◆ **What you have to do**: Among the lines below, keep only those from the one containing "1080 pixels high." through the one containing "b = MB(M); b.tube((s, -.06, .1), (s, -.06, 4.2), .04, n=6);", and reproduce them exactly.

◆ **Task inputs**:

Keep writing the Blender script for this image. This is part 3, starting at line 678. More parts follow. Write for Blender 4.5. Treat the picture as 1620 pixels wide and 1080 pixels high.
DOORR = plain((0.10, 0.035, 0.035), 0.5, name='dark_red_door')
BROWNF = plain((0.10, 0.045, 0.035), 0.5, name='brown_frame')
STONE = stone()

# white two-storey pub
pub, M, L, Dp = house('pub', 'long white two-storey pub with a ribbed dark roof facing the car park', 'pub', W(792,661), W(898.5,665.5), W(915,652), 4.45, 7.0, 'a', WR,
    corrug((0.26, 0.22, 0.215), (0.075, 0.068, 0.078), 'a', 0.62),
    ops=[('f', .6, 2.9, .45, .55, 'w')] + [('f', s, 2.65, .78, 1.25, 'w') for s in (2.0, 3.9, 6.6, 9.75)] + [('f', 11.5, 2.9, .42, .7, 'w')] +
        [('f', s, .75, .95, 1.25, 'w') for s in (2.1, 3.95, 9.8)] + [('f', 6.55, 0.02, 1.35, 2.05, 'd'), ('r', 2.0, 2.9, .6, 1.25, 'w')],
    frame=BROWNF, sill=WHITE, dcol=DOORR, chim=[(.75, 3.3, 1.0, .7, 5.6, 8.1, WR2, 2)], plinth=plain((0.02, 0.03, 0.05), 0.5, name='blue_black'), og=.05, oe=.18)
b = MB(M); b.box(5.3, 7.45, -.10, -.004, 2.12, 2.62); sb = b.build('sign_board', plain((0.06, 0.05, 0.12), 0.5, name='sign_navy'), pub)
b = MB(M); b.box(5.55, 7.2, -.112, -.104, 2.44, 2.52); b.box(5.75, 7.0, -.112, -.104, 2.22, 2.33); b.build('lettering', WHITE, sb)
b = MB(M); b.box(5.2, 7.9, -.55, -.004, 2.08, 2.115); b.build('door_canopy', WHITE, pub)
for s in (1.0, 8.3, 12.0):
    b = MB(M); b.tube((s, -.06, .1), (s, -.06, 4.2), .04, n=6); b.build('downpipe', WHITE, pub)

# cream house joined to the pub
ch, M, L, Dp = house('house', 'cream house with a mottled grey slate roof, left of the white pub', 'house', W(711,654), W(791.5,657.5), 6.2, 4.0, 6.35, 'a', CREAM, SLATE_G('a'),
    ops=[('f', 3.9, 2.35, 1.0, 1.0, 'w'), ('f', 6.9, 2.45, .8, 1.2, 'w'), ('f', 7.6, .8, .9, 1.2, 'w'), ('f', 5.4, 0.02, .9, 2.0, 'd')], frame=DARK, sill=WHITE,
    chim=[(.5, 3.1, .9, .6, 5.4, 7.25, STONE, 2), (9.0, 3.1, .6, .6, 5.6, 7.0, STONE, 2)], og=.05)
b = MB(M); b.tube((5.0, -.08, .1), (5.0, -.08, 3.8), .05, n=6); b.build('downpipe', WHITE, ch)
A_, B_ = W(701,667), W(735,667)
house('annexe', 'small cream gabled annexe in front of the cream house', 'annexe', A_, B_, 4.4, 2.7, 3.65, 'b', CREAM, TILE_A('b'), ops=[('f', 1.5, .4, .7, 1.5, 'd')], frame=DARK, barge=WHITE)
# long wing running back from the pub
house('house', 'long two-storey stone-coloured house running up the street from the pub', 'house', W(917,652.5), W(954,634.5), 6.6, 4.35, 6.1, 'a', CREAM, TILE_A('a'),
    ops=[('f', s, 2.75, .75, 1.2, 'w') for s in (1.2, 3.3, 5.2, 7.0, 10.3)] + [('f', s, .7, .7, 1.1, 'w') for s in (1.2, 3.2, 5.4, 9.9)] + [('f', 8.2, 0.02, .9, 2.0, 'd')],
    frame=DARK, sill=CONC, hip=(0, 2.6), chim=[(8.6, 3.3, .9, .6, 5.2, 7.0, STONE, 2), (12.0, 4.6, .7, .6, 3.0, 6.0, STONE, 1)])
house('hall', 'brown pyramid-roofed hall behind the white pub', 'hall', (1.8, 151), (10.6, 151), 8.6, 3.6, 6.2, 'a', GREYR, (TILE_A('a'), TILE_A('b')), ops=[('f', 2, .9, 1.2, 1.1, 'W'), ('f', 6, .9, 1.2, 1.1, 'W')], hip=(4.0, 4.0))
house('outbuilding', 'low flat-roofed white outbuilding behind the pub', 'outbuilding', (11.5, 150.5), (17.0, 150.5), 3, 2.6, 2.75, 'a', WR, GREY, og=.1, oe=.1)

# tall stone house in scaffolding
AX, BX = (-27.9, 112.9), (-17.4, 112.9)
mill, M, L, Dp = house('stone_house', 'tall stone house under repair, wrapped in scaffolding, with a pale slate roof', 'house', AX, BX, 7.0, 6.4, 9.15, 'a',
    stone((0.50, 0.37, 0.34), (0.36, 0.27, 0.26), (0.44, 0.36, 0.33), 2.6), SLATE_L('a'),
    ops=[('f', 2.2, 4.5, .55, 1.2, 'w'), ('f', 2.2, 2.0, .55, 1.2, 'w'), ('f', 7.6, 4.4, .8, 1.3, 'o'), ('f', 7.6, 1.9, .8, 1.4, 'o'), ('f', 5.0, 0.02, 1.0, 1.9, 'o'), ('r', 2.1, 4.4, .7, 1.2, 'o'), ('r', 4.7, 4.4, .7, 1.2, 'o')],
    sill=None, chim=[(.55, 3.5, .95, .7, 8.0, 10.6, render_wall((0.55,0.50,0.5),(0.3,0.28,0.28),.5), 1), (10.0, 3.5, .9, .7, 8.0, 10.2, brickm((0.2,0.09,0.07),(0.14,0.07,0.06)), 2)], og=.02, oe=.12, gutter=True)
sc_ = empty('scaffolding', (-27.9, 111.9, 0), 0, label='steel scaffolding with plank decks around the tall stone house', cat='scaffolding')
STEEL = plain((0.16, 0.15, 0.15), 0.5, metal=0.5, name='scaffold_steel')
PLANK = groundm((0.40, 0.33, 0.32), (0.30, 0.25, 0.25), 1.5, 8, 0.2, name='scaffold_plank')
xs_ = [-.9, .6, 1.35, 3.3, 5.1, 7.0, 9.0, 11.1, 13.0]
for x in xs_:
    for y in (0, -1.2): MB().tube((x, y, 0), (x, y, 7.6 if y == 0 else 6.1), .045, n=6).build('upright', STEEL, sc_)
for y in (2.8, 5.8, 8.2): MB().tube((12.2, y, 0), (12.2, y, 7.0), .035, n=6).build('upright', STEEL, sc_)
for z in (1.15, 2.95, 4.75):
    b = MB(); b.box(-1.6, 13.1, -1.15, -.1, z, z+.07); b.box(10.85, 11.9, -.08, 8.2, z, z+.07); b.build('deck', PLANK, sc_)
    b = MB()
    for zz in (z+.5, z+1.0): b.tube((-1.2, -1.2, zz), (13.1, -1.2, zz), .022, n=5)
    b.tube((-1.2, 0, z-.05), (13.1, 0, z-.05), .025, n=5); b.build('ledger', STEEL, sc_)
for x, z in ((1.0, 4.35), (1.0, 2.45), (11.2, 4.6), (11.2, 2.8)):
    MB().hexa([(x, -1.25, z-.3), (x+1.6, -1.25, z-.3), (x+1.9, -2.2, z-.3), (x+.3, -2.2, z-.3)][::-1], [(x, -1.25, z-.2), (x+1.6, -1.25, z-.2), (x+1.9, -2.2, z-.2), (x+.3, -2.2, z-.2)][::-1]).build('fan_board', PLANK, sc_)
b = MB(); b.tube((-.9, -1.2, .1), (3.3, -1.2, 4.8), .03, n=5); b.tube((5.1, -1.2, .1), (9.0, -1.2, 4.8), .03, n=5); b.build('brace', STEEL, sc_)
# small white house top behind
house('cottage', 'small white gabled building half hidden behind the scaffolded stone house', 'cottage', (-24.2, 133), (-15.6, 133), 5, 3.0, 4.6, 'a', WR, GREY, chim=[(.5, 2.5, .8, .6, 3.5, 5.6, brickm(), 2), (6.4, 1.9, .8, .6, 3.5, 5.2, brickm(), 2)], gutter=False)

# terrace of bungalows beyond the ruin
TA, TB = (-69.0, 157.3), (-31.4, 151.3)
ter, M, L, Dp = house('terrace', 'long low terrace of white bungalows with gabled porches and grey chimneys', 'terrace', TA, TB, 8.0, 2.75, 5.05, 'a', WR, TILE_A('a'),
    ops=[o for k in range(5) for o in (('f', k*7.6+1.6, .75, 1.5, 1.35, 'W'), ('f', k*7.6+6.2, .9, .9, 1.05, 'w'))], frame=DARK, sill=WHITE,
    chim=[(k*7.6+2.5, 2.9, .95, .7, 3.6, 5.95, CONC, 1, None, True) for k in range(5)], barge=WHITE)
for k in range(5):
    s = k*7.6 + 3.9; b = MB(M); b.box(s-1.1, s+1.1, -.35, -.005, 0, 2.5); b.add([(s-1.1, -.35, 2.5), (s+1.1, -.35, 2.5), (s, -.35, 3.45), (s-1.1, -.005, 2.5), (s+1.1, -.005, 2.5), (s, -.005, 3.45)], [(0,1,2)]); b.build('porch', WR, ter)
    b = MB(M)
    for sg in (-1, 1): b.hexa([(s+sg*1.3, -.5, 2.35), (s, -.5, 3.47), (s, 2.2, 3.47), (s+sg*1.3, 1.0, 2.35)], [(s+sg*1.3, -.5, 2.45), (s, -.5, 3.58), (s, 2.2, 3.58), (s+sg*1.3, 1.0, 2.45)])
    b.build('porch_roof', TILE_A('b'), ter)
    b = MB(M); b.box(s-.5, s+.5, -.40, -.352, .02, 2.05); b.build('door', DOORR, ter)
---
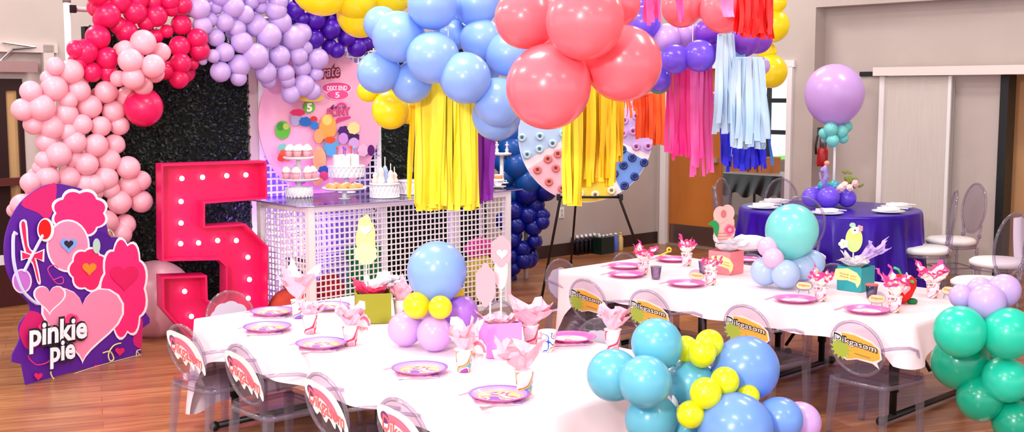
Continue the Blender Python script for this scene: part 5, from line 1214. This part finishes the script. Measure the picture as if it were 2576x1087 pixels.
---
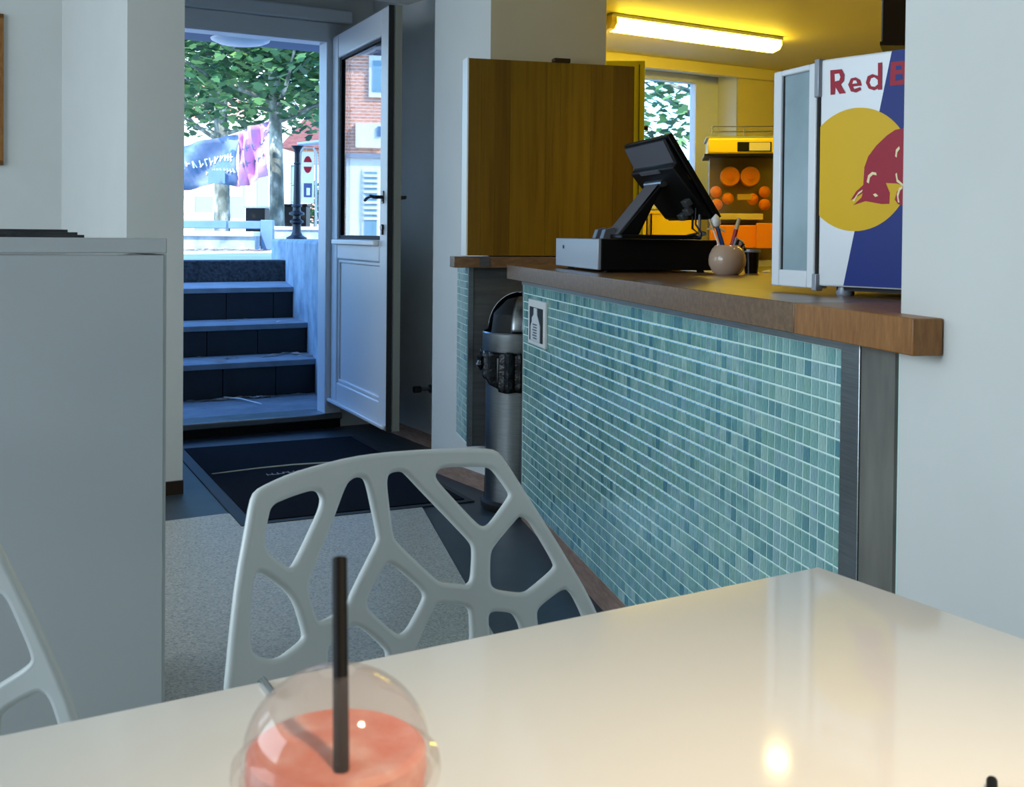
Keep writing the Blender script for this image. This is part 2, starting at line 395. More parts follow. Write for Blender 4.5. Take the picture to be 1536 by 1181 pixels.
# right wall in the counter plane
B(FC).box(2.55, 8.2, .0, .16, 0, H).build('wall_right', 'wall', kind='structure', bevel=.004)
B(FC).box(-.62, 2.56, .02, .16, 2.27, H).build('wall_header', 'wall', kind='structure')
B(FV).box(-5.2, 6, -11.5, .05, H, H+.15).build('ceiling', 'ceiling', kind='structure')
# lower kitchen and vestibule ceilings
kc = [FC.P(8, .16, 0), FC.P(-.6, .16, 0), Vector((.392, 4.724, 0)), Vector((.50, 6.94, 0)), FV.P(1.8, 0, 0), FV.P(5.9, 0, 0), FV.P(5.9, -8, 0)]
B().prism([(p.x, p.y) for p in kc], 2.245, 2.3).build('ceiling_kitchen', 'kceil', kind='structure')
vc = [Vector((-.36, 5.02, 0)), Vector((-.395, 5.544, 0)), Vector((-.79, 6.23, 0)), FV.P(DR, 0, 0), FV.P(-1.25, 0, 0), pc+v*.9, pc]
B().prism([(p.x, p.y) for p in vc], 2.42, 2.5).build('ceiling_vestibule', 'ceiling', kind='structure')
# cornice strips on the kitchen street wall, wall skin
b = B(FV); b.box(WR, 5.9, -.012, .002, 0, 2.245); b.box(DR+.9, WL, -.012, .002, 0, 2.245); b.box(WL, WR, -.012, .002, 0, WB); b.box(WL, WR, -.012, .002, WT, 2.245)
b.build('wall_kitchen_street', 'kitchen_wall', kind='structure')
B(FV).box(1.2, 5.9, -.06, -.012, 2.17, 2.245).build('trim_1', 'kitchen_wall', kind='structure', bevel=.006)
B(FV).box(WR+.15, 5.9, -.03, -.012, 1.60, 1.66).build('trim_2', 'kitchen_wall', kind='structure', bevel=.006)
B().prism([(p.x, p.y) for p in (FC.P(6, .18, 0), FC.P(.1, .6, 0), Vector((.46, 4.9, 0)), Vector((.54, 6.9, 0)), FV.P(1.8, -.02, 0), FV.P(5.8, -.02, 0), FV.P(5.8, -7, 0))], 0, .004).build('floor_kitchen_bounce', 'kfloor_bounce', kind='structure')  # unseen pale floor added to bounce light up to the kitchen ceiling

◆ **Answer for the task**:
Keep writing the Blender script for this image. This is part 3, starting at line 678. More parts follow. Write for Blender 4.5. Treat the picture as 1620 pixels wide and 1080 pixels high.
DOORR = plain((0.10, 0.035, 0.035), 0.5, name='dark_red_door')
BROWNF = plain((0.10, 0.045, 0.035), 0.5, name='brown_frame')
STONE = stone()

# white two-storey pub
pub, M, L, Dp = house('pub', 'long white two-storey pub with a ribbed dark roof facing the car park', 'pub', W(792,661), W(898.5,665.5), W(915,652), 4.45, 7.0, 'a', WR,
    corrug((0.26, 0.22, 0.215), (0.075, 0.068, 0.078), 'a', 0.62),
    ops=[('f', .6, 2.9, .45, .55, 'w')] + [('f', s, 2.65, .78, 1.25, 'w') for s in (2.0, 3.9, 6.6, 9.75)] + [('f', 11.5, 2.9, .42, .7, 'w')] +
        [('f', s, .75, .95, 1.25, 'w') for s in (2.1, 3.95, 9.8)] + [('f', 6.55, 0.02, 1.35, 2.05, 'd'), ('r', 2.0, 2.9, .6, 1.25, 'w')],
    frame=BROWNF, sill=WHITE, dcol=DOORR, chim=[(.75, 3.3, 1.0, .7, 5.6, 8.1, WR2, 2)], plinth=plain((0.02, 0.03, 0.05), 0.5, name='blue_black'), og=.05, oe=.18)
b = MB(M); b.box(5.3, 7.45, -.10, -.004, 2.12, 2.62); sb = b.build('sign_board', plain((0.06, 0.05, 0.12), 0.5, name='sign_navy'), pub)
b = MB(M); b.box(5.55, 7.2, -.112, -.104, 2.44, 2.52); b.box(5.75, 7.0, -.112, -.104, 2.22, 2.33); b.build('lettering', WHITE, sb)
b = MB(M); b.box(5.2, 7.9, -.55, -.004, 2.08, 2.115); b.build('door_canopy', WHITE, pub)
for s in (1.0, 8.3, 12.0):
    b = MB(M); b.tube((s, -.06, .1), (s, -.06, 4.2), .04, n=6); b.build('downpipe', WHITE, pub)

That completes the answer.